— Begin GIVEN DATA —

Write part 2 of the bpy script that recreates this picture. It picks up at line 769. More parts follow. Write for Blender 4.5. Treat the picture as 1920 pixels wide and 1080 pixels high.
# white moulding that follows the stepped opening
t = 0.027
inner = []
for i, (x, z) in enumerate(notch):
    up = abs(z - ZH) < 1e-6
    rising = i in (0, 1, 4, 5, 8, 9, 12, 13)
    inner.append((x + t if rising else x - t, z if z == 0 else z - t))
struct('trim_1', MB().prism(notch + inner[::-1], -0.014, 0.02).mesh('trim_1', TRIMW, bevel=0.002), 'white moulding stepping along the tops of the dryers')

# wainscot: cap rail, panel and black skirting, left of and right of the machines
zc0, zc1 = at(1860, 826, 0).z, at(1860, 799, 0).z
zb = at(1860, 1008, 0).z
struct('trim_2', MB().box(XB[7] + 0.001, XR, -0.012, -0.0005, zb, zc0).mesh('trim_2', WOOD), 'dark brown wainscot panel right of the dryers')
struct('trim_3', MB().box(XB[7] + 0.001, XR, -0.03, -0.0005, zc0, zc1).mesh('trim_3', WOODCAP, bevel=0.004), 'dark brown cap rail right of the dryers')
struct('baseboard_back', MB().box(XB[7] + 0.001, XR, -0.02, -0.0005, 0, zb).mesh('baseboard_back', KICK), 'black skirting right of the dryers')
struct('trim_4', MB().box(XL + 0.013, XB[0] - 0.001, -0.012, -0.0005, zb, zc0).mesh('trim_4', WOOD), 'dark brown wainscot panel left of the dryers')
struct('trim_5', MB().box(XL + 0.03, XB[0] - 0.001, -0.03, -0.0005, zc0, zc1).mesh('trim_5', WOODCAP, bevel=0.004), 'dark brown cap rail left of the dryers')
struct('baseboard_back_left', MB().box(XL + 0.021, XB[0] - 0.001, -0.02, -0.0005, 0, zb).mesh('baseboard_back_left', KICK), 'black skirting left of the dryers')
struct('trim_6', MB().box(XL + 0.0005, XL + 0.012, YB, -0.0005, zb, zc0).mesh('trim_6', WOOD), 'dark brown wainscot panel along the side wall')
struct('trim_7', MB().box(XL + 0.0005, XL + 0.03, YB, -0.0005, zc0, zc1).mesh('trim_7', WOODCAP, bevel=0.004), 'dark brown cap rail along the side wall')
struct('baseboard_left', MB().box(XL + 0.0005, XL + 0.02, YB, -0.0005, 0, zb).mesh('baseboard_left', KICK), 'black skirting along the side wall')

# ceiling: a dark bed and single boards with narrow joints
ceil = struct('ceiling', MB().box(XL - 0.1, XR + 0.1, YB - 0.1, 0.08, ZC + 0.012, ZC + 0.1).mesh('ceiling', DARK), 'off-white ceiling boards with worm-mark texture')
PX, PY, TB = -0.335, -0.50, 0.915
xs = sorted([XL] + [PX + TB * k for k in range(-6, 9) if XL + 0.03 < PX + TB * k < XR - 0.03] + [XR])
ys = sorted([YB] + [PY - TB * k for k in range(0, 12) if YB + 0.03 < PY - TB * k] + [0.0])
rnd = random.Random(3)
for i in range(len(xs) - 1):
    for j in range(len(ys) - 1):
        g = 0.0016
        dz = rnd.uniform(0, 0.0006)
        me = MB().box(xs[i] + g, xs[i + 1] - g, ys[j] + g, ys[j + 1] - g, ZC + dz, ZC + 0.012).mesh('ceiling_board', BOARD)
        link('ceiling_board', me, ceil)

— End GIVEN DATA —

_WHAT YOU HAVE TO DO_: Print the material above verbatim, first line through the line containing "struct('trim_1', MB().prism(notch +", both included.

_TASK ANSWER_:
Write part 2 of the bpy script that recreates this picture. It picks up at line 769. More parts follow. Write for Blender 4.5. Treat the picture as 1920 pixels wide and 1080 pixels high.
# white moulding that follows the stepped opening
t = 0.027
inner = []
for i, (x, z) in enumerate(notch):
    up = abs(z - ZH) < 1e-6
    rising = i in (0, 1, 4, 5, 8, 9, 12, 13)
    inner.append((x + t if rising else x - t, z if z == 0 else z - t))
struct('trim_1', MB().prism(notch + inner[::-1], -0.014, 0.02).mesh('trim_1', TRIMW, bevel=0.002), 'white moulding stepping along the tops of the dryers')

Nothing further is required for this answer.